While Halloween is still months away, you may want to try to make this wearable Jack Skellington head considering how long it will take to print.

Maker Chris Bermant tells us that the finished version you see on this page took around 116 hours to print, with many more hours going into the finishing after that.

If you have a larger printer this time will be reduced, as Bermant needed to slice his into 29 separate pieces each taking four hours to complete plus extra time to remove them from the printer and start on the next one.

After using super glue to join all the pieces together, an epoxy resin was applied to both the inside and the outside of the head. After a lot of smoothing and sanding, a coat of grey primer was added to find any bad areas which were then sanded down.

Once the print was finally as smooth as possible, it was sprayed white for that skeletal look. Some stretchy black fabric was added to the eyes, nose and mouth, and you can see what a difference this makes as the version without the fabric is in the gallery below.

For comfort foam inserts line the top of the head, which also help to get a proper fit. All that epoxy resin brought the weight of the prop up to around three pounds (1.36 kilograms)

To make your own start with the files which are available for free from Thingiverse. We’ve been told that this model was made in 3DS Max with finishing work in Mudbox.

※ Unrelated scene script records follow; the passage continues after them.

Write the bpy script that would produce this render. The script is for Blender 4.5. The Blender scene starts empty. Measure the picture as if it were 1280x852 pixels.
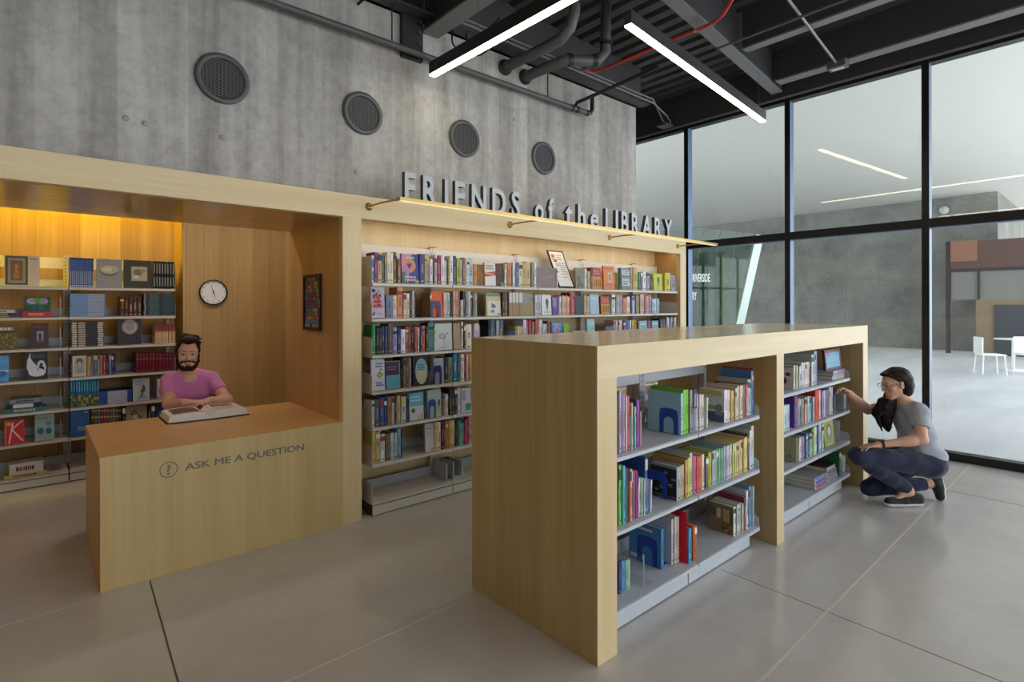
import bpy, bmesh, math, random
import numpy as np
from mathutils import Vector, Matrix
random.seed(7)
S = bpy.context.scene
COL = S.collection
PI = math.pi

# ------------------------------------------------------------------ colour
def lin(c):
    return c / 12.92 if c <= 0.04045 else ((c + 0.055) / 1.055) ** 2.4
def rgb(h):
    h = h.lower()
    if len(h) == 3: h = ''.join(ch * 2 for ch in h)
    return tuple(int(h[i:i + 2], 16) / 255 for i in (0, 2, 4))
def hexlin(h, k=1.0):
    return tuple(lin(v) * k for v in rgb(h)) + (1.0,)

# ------------------------------------------------------------------ materials
MATS = {}
def new_mat(name):
    m = bpy.data.materials.new(name); m.use_nodes = True
    nt = m.node_tree
    return m, nt, nt.nodes['Principled BSDF'], nt.nodes['Material Output']
def flat(h, rough=0.55, metal=0.0, k=0.86, spec=0.4, name=None):
    key = (h, rough, metal, k)
    if key not in MATS:
        m, nt, b, o = new_mat(name or 'paint_' + h)
        b.inputs['Base Color'].default_value = hexlin(h, k)
        b.inputs['Roughness'].default_value = rough
        b.inputs['Metallic'].default_value = metal
        b.inputs['Specular IOR Level'].default_value = spec
        MATS[key] = m
    return MATS[key]
def emit(h, strength, name):
    m, nt, b, o = new_mat(name)
    b.inputs['Base Color'].default_value = (0.8, 0.8, 0.8, 1)
    b.inputs['Emission Color'].default_value = hexlin(h)
    b.inputs['Emission Strength'].default_value = strength
    return m
def pos_map(nt, scale, rot=(0, 0, 0)):
    g = nt.nodes.new('ShaderNodeNewGeometry')
    mp = nt.nodes.new('ShaderNodeMapping')
    mp.inputs['Scale'].default_value = scale
    mp.inputs['Rotation'].default_value = rot
    nt.links.new(g.outputs['Position'], mp.inputs['Vector'])
    return mp.outputs['Vector']
def noise(nt, vec, scale, detail=4, rough=0.55):
    n = nt.nodes.new('ShaderNodeTexNoise')
    n.inputs['Scale'].default_value = scale
    n.inputs['Detail'].default_value = detail
    n.inputs['Roughness'].default_value = rough
    nt.links.new(vec, n.inputs['Vector'])
    return n.outputs['Fac']
def ramp(nt, fac, stops):
    r = nt.nodes.new('ShaderNodeValToRGB')
    e = r.color_ramp.elements
    e[0].position, e[0].color = stops[0]
    e[1].position, e[1].color = stops[-1]
    for p, c in stops[1:-1]:
        x = e.new(p); x.color = c
    nt.links.new(fac, r.inputs['Fac'])
    return r.outputs['Color']
def mixc(nt, a, b, fac, mode='MIX'):
    m = nt.nodes.new('ShaderNodeMix'); m.data_type = 'RGBA'; m.blend_type = mode
    if isinstance(fac, float): m.inputs['Factor'].default_value = fac
    else: nt.links.new(fac, m.inputs['Factor'])
    nt.links.new(a, m.inputs[6])
    if isinstance(b, tuple): m.inputs[7].default_value = b
    else: nt.links.new(b, m.inputs[7])
    return m.outputs[2]
def oak(name, axis, dark='b48d58', light='d9b982', rough=0.42, veneer=0.0):
    """Oak veneer with the grain along one world axis; veneer > 0 adds leaves of that width."""
    m, nt, b, o = new_mat(name)
    sc = [46, 46, 46]; sc['xyz'.index(axis)] = 1.3
    v = pos_map(nt, tuple(sc))
    f1 = noise(nt, v, 1.0, 6, 0.6)
    sc2 = [9, 9, 9]; sc2['xyz'.index(axis)] = 0.5
    f2 = noise(nt, pos_map(nt, tuple(sc2)), 1.0, 3, 0.5)
    dm = tuple(0.62 * a + 0.38 * b_ for a, b_ in zip(hexlin(dark), hexlin(light)))
    c1 = ramp(nt, f1, [(0.25, dm), (0.72, hexlin(light))])
    c2 = ramp(nt, f2, [(0.25, hexlin('e6dccf')), (0.75, (1, 1, 1, 1))])
    c = mixc(nt, c1, c2, 0.7, 'MULTIPLY')
    if veneer:
        g = nt.nodes.new('ShaderNodeNewGeometry'); s = nt.nodes.new('ShaderNodeSeparateXYZ')
        nt.links.new(g.outputs['Position'], s.inputs[0])
        d = nt.nodes.new('ShaderNodeMath'); d.operation = 'DIVIDE'; d.inputs[1].default_value = veneer
        nt.links.new(s.outputs['X'], d.inputs[0])
        fl = nt.nodes.new('ShaderNodeMath'); fl.operation = 'FLOOR'; nt.links.new(d.outputs[0], fl.inputs[0])
        wn = nt.nodes.new('ShaderNodeTexWhiteNoise'); wn.noise_dimensions = '1D'
        nt.links.new(fl.outputs[0], wn.inputs['W'])
        cv = ramp(nt, wn.outputs['Value'], [(0.0, hexlin('dcd2c2')), (1.0, (1, 1, 1, 1))])
        c = mixc(nt, c, cv, 0.8, 'MULTIPLY')
        fr = nt.nodes.new('ShaderNodeMath'); fr.operation = 'FRACT'; nt.links.new(d.outputs[0], fr.inputs[0])
        ed = ramp(nt, fr.outputs[0], [(0.0, hexlin('a08c70')), (0.035, (1, 1, 1, 1)), (1.0, (1, 1, 1, 1))])
        c = mixc(nt, c, ed, 0.8, 'MULTIPLY')
    nt.links.new(c, b.inputs['Base Color'])
    b.inputs['Roughness'].default_value = rough
    b.inputs['Specular IOR Level'].default_value = 0.4
    return m
M = {}
M['oak_x'] = oak('oak_grain_long', 'x', 'cda873', 'e6cd9f')
M['oak_z'] = oak('oak_grain_upright', 'z', 'b8985f', 'd6ba85')
M['oak_front'] = oak('oak_counter_front', 'z', 'c0a56e', 'd2ba86')
M['oak_panel'] = oak('oak_slat_panelling', 'z', 'b2905c', 'cfae78', 0.5, veneer=0.16)
M['oak_soffit'] = oak('oak_soffit_veneer', 'x', 'b8894c', 'd0a468', 0.16)
M['oak_side'] = oak('oak_lining_veneer', 'z', 'b98f58', 'd2aa72', 0.4)
M['oak_top'] = oak('oak_counter_top', 'x', 'c99a5c', 'dfb478', 0.33)
M['oak_island'] = oak('oak_island_veneer', 'z', 'b49a66', 'ceb687')
M['oak_island_top'] = oak('oak_island_top', 'x', 'd8c196', 'ead9b4', 0.17)
M['oak_pale'] = oak('oak_pale_front', 'x', 'dac398', 'ead8b0')
M['oak_pale_z'] = oak('oak_pale_upright', 'z', 'd5bd8e', 'e7d3a8')

def concrete(name, lo, hi, streak=True, rough=0.8, k=1.0):
    m, nt, b, o = new_mat(name)
    big = noise(nt, pos_map(nt, (0.9, 0.9, 0.9)), 1.0, 5, 0.6)
    c = ramp(nt, big, [(0.3, hexlin(lo, k)), (0.7, hexlin(hi, k))])
    if streak:
        st = noise(nt, pos_map(nt, (7, 7, 0.45)), 1.0, 5, 0.65)
        c2 = ramp(nt, st, [(0.3, hexlin('c4c2c0')), (0.65, (1, 1, 1, 1))])
        c = mixc(nt, c, c2, 0.8, 'MULTIPLY')
        g = nt.nodes.new('ShaderNodeNewGeometry'); s = nt.nodes.new('ShaderNodeSeparateXYZ')
        nt.links.new(g.outputs['Position'], s.inputs[0])
        d = nt.nodes.new('ShaderNodeMath'); d.operation = 'DIVIDE'; d.inputs[1].default_value = 0.19
        nt.links.new(s.outputs['X'], d.inputs[0])
        fl = nt.nodes.new('ShaderNodeMath'); fl.operation = 'FLOOR'; nt.links.new(d.outputs[0], fl.inputs[0])
        wn = nt.nodes.new('ShaderNodeTexWhiteNoise'); wn.noise_dimensions = '1D'
        nt.links.new(fl.outputs[0], wn.inputs['W'])
        cv = ramp(nt, wn.outputs['Value'], [(0.0, hexlin('dcdad8')), (1.0, (1, 1, 1, 1))])
        c = mixc(nt, c, cv, 0.8, 'MULTIPLY')
    fine = noise(nt, pos_map(nt, (16, 16, 16)), 1.0, 6, 0.7)
    c3 = ramp(nt, fine, [(0.28, hexlin('c8c6c4')), (0.6, (1, 1, 1, 1))])
    c = mixc(nt, c, c3, 0.6, 'MULTIPLY')
    nt.links.new(c, b.inputs['Base Color'])
    b.inputs['Roughness'].default_value = rough
    bp = nt.nodes.new('ShaderNodeBump'); bp.inputs['Strength'].default_value = 0.12; bp.inputs['Distance'].default_value = 0.01
    nt.links.new(fine, bp.inputs['Height']); nt.links.new(bp.outputs['Normal'], b.inputs['Normal'])
    return m
M['concrete'] = concrete('board_formed_concrete', 'bab8b5', 'dbd9d6')
M['concrete_out'] = concrete('court_concrete', '6a6b66', '8f8f88', False)
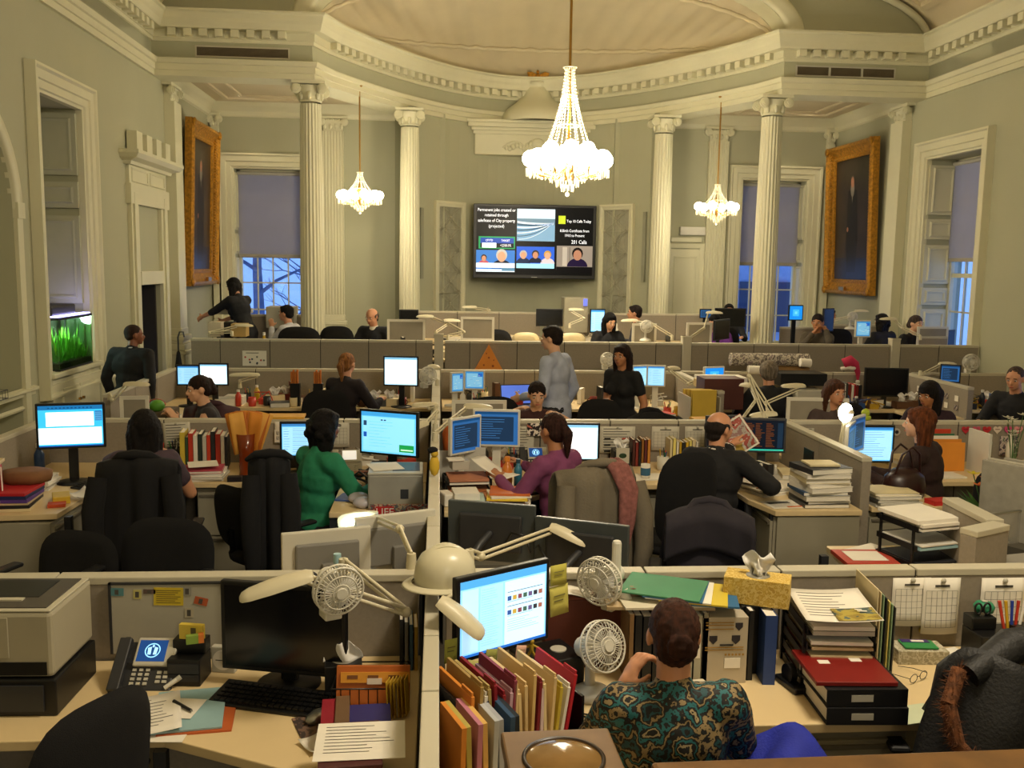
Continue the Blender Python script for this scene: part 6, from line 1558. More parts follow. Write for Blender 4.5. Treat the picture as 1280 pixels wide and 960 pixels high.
phone(-.66,6.78,.74,.1,'grey desk phone with pale display right of green-sweater woman',lit=False,body=GREYP)
monitor(-.33,6.30,.74,-.42,.44,.31,1.12,'large monitor with blue page beside the spine','social',seed=6)
mb=MB();r_=random.Random(5)
for i in range(9):mb.tube([(-.62+r_.uniform(0,.3),6.25+r_.uniform(0,.4),.75),(-.5+r_.uniform(-.1,.1),6.4+r_.uniform(-.1,.1),.80+r_.uniform(0,.05)),(-.38+r_.uniform(-.1,.1),6.3,.75)],.008,6)
tag(mb.build('headset_cables',BLACKP),'tangle of black headset and cables under the blue page monitor','cable')
desk([(-.66,5.68),(XS-.06,5.68),(XS-.06,6.45),(-.66,6.45)],'maple desk wing with printer beside green-sweater woman');cabinet(-.36,5.98,0,.5,.5,.69,'grey pedestal under the printer beside the spine')
# printer with papers, LIFE poster box
pb=empty('printer',(-.26,5.88,.741),.02,label='grey boxy printer with open top beside the spine',cat='printer')
MB().bx(-.17,.17,-.15,.17,0,.22).build('body',M('printer_grey','98958a',.45),pb,bevel=.01);MB().bx(-.17,.17,-.15,.17,.22,.235).build('top_rim',GREYP,pb,bevel=.004);MB().bx(-.02,.15,-.10,.15,.2352,.237).build('opening',DGREYP,pb)
MB().bx(.03,.08,-.1515,-.15,.07,.13).build('sticker',DGREYP,pb);paper(-.33,5.90,.979,.3,'white sheets lying on the boxy printer',w=.2,d=.22,lines=False)
lf=empty('poster_box',(-.24,5.60,.53),0,label='colourful poster with red title block below the boxy printer',cat='poster')
MB().bx(-.17,.19,-.01,.01,-.02,.28).build('poster',patternmat('poster_photo',['7c4a3a','a89478','5a5f60','8c2c24','b8a890','48525c'],26,kind='noise'),lf)
MB().bx(-.13,-.02,-.013,-.01,.20,.27).build('title_block',C('b8201c',.5),lf);text('LIFE',.065,PAPER,lf,(-.075,-.014,.235));MB().bx(-.14,.0,-.013,-.01,.10,.13).build('red_strip',C('b8201c',.5),lf)
tag(MB().bx(-.2,.2,-.16,.16,0,.44).build('storage_box',C('4a4640',.7),None,loc=(-.28,5.36,0)),'dark storage box on the floor below the poster','box')
for (x,y,a,l) in ((-.50,5.92,.3,'left crumpled plastic bag'),(-.46,5.80,.1,'nearer crumpled plastic bag')):
 o=MB().ball((0,0,.03),(.07,.06,.035),14).build('plastic_bag',M('plastic_film','b8b4bc',.25,var=.1),None,loc=(x,y,.742));tag(o,'%s on the desk under the lit lamp' % l,'bag');d_=o.modifiers.new('d','DISPLACE');tx=bpy.data.textures.new('crumple','CLOUDS');tx.noise_scale=.03;d_.texture=tx;d_.strength=.02
flat(-.52,6.02,.741,-.2,.24,.18,.01,C('3a5a9c',.5),'blue edged magazine under the plastic bags','magazine','magazine')
# spine-mounted lamp heads and stuff
q=atY(503,562,6.9)
task_lamp((XS,6.65,H1),(XS+.01,6.75,1.20),tuple(atY(531,531,6.5)),PI+.45,'ivory swing-arm lamp hanging left over the social page monitor',head_l=.18,tilt=.25)
task_lamp((XS,6.30,H1),tuple(atY(560,528,6.5)),tuple(atY(583,510,7.0)),-.12,'ivory swing-arm lamp with flat head right of the spine',head_l=.20)
o=MB().ball((0,0,0),(.03,.02,.06),10).ball((0,-.005,.07),(.022,.02,.022),10).build('plush_toy',C('c9a22c',.8),None,loc=(XS+.0,5.2,H1+.07));tag(o,'small yellow toy with black head hanging on the spine top','toy');MB().ball((-.01,-.005,.09),(.03,.022,.02),10).build('toy_hair',BLACKF,o)

# ---- centre: purple-top woman
desk([(XS+.06,7.15),(2.0,7.15),(2.0,6.38),(1.0,6.38),(.62,6.05),(.58,5.68),(XS+.06,5.68)],'maple corner desk of the purple-top woman')
cabinet(.30,5.98,0,.45,.5,.69,'grey pedestal under the teal and pink books');cabinet(1.50,6.75,0,.46,.55,.69,'grey two-drawer pedestal under the small book rows');cabinet(1.02,6.75,0,.46,.55,.69,'grey pedestal behind the grey coat')
wfr=WHITEP
monitor(.20,6.45,.74,.75,.30,.26,1.08,'narrow angled blue monitor, left of the white pair','dark',frame=wfr,seed=1);monitor(.42,6.62,.74,-.12,.34,.27,1.10,'blue screened monitor, right of the white pair','dark',frame=wfr,seed=2)
phone(.72,6.88,.74,0,'charcoal desk phone with lit blue emblem by purple-top woman')
ob(.96,6.93,.741,.10,.19,DGREYP,'dark upright frame with pale green panel beside the phone','display_frame','frame',rx=-.1);ob(.97,6.90,.80,.06,.11,C('a8b86a',.6),'pale green card in the dark upright frame','card','card',rx=-.1,th=.004)
monitor(.99,6.62,.74,-.05,.36,.28,1.0,'white screened monitor behind the ponytailed woman','white',seed=4)
for (px,w,h,l,g) in ((650,.22,.22,'pinned sheets with a dark photo above the desk phone',False),(690,.10,.12,'small pink photo pinned left of the ponytail',False),(725,.17,.20,'printed list pinned right of the ponytail',False),(772,.28,.21,'wide white chart with red and black bars pinned above the tissue box',False),(832,.22,.19,'printed table pinned above the short book row',True),(872,.20,.18,'printed calendar pinned behind the black office chair',True)):
 pinned(px,533,YBB-.045,w,h,l,C('c9c4b4',.8),grid=g)
p=atY(668,537,YBB-.07);o=MB().bx(-.055,.055,0,.001,-.05,.05).build('photo_print',patternmat('group_photo',['c06a5a','1c1418','e6dcd0','2a1c20'],18,kind='noise'),None,loc=(p.x,YBB-.066,p.z),rz=0);tag(o,'dark photo print with pink centre pinned over the sheets','photo')
mb=MB();pw=atY(772,545,YBB-.06)
for k,(u,c) in enumerate(((-.08,0),(.06,1))):
 for j in range(3 if k == 0 else 1):mb.bx(pw.x+u-.025,pw.x+u+.025,YBB-.0645,YBB-.0640,pw.z-.02-.05*j-.006,pw.z-.02-.05*j+.006,C('b84a32') if k else BLACKP)
tag(mb.build('chart_bars',None),'red and black bars printed on the wide white chart','chart')
tissue_box(1.40,6.98,.741,0,'black tissue cube with green mark between monitor and books',BLACKP,.13,.13,.13)
tg=empty('photo_cube',(1.40,6.905,.80),label='small white card with dark leaf picture below the tissue',cat='card');MB().bx(-.05,.05,-.003,0,-.02,.10).build('card',GREYP,tg);MB().ball((.0,-.004,.04),(.03,.002,.02),10).build('leaf_print',C('1c3a1c'),tg)
book_row(1.49,6.98,.741,0,['4a2018','7c2418','1c1c1c','8c5a1c','5a1c1c','c9822c'],'right of the tissue cube',h=.21,d=.14,seed=12,tmin=.018,tmax=.026)
book_row(1.78,6.98,.741,0,['d8caa0','e8d87a','e6e0d2','c9a227','202022','d8b030','e8d87a','dccba0','e6e0d2'],'of yellow books by black chair',h=.21,d=.14,seed=13,tmin=.018,tmax=.03)
mug(1.70,6.86,.741,'white mug with pens before the yellow books',r=.045,h=.10);pen_pot(1.70,6.86,.75,'bunch of pens standing in the white mug',m=WHITEP,r=.032,h=.095,seed=8)
flat(1.52,6.60,.741,.1,.34,.20,.008,PAPER,'white magazine with grey photo on desk left of black chair','magazine','magazine');c_=mug(1.50,6.56,.75,'paper coffee cup with blue wave pattern',m=PAPER,r=.034,h=.10,name='paper_cup',cat='cup',handle=False);MB().lathe([(.0345,.02),(.0355,.05),(.0352,.075)],24,rfun=lambda a,q:1.01).build('blue_band',C('3a6a8c',.6),c_)
# clutter by the spine: orange bottle, black trays, folders, calculator
t=empty('orange_bag',(.10,6.98,.741),label='orange and white plastic bag hanging at the spine corner',cat='bag');MB().lathe([(0,0),(.04,.0),(.05,.12),(.065,.26),(.03,.34),(0,.35)],14,rfun=lambda a,q:1+.15*math.sin(4*a+q*20)).build('bag',C('c8662c',.5),t);MB().tube([(.0,0,.33),(.04,0,.40),(.09,0,.38),(.10,0,.30)],.006,6).build('handle',PAPER,t)
bottle(.47,6.20,.741,'orange bottle on the purple-top woman desk','c8762c',.24,.036,'d8872c');bottle(.55,6.26,.741,'teal blue bottle right of the orange bottle','3a7a94',.21,.028,'2a4a5c')
letter_tray(.20,6.22,.741,.1,2,'black wire letter tray beside the spine',w=.30,d=.26,gap=.07,fill=('b8b4a8','b06a3c','e6e0d2','b87a5a'));flat(.15,6.26,.886,.2,.12,.10,.06,GREYP,'grey card box on top of the wire letter tray','card_box','box',bevel=.004);flat(.12,6.24,.948,.2,.11,.09,.012,PAPER,'white lid on the grey card box','lid','box',bevel=.003)
ob(.12,6.50,.741,.22,.22,C('b8b4a8',.6),'pale grey folder standing by the orange bag','folder','folder',rz=.1);ob(.24,6.52,.741,.20,.24,C('c4c0b4',.6),'pale card folder standing behind the wire tray','folder','folder',rz=-.1)
z=.741
for i,(c,l,h) in enumerate((('b8482c','brick red',.012),('8c94a8','blue-grey',.012),('b87850','terracotta',.014),('e8c83c','yellow',.010),('e6e0d2','white',.012),('c8682c','orange',.014))):
 flat(.42+.01*i,5.88+.02*(i % 3),z,.1*((-1)**i),.26,.22,h,C(c,.6),'%s folder in the pile at the desk corner by purple-top woman' % l,'folder','folder',bevel=.001);z += h+.001
flat(.20,5.83,.741,.0,.20,.24,.05,C('b0c4bc',.6),'teal-edged book stack at spine foot','book','book',bevel=.002);flat(.18,5.84,.792,.1,.16,.18,.045,PAPER,'white paper bundle on the teal-edged book','paper_sheaf','papers',bevel=.002);flat(.06,5.86,.741,.3,.07,.14,.08,PAPER,'white crumpled packet by the spine','packet','papers',bevel=.01)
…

Bermant and his brother Andy Pitts spent around a week getting it perfect. Pitts created the general shape together with the cutouts for the eyes and nose and Bermant did the teeth, smoothing, piecing apart, and extra features such as the eyebrows.

Those thinking of replicating this build need to remember to play around with the scale until it fits their head. The base model should fit most people, but it’s always worth making double or triple sure before committing the filament.